Open Volume The net open volume for the expiring Tenor Period
Daily Settlement Value Market-on-Close – The daily settlement assessment time, e.g. 4:30 pm for European contracts
Daily Settlement Volume Each day during Tenor Period, the remaining Open Volume reduces by the equivalent of 1/ (number of pricing days in the Tenor Period, including today if prior to Market-on-Close) and be settled at Daily Settlement Value
Final Settlement Price Positions held into pricing month will be split into the constituent legs and then follow the settlement methodology for Outrights. i.e.
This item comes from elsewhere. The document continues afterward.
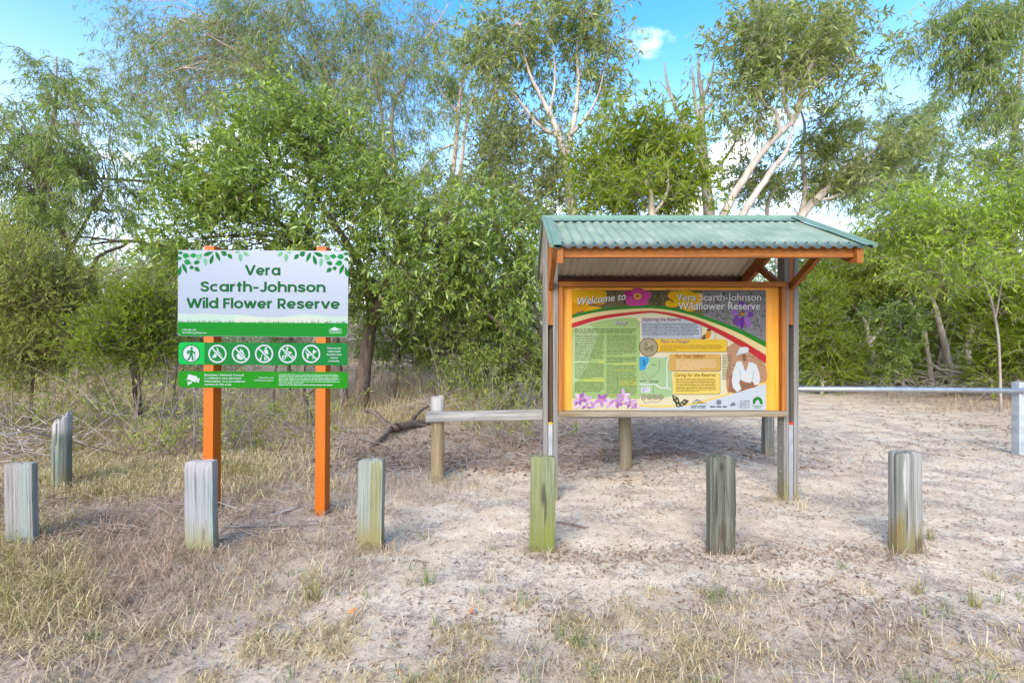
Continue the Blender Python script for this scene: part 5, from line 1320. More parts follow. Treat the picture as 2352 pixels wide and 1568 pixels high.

Arithmetic mean of Settlement Prices throughout expiry month.
MOC Haircut

The East West 380 v 3.5% contract is a commodity SB (Spread Bet) in the Fuel Oil group that represents the price differential between Fuel Oil 380 CST Singapore and 3.5% FOB Rotterdam Barges.

Contract Purpose

This product differential contract allows market participants to:

  • Hedge exposure to the price spread between Fuel Oil 380 CST in Singapore and 3.5% FOB Rotterdam Barges
  • Speculate on regional price differentials between Asian and European fuel oil markets
  • Manage risk related to arbitrage opportunities between Singapore and Rotterdam fuel oil markets

Market Significance

  • Regional Benchmarks: Reflects the relationship between key fuel oil benchmarks in Asia and Europe
  • Arbitrage Opportunities: Captures potential price discrepancies between two major fuel oil trading hubs
  • Global Trade Flows: Provides insights into the dynamics of fuel oil trade between Asia and Europe

Trading Benefits

  • Cross-Market Exposure: Provides simultaneous access to both Asian and European fuel oil markets
  • Risk Management: Allows hedging against price volatility between different regional fuel oil benchmarks
  • Spread Trading: Enables traders to capitalise on price differentials between Singapore and Rotterdam fuel oil markets

This contract is particularly valuable for refineries, shipping companies, trading houses, and financial institutions active in the global fuel oil market. It offers a powerful tool for managing price risks and implementing sophisticated trading strategies that account for the relationship between fuel oil prices in different regions.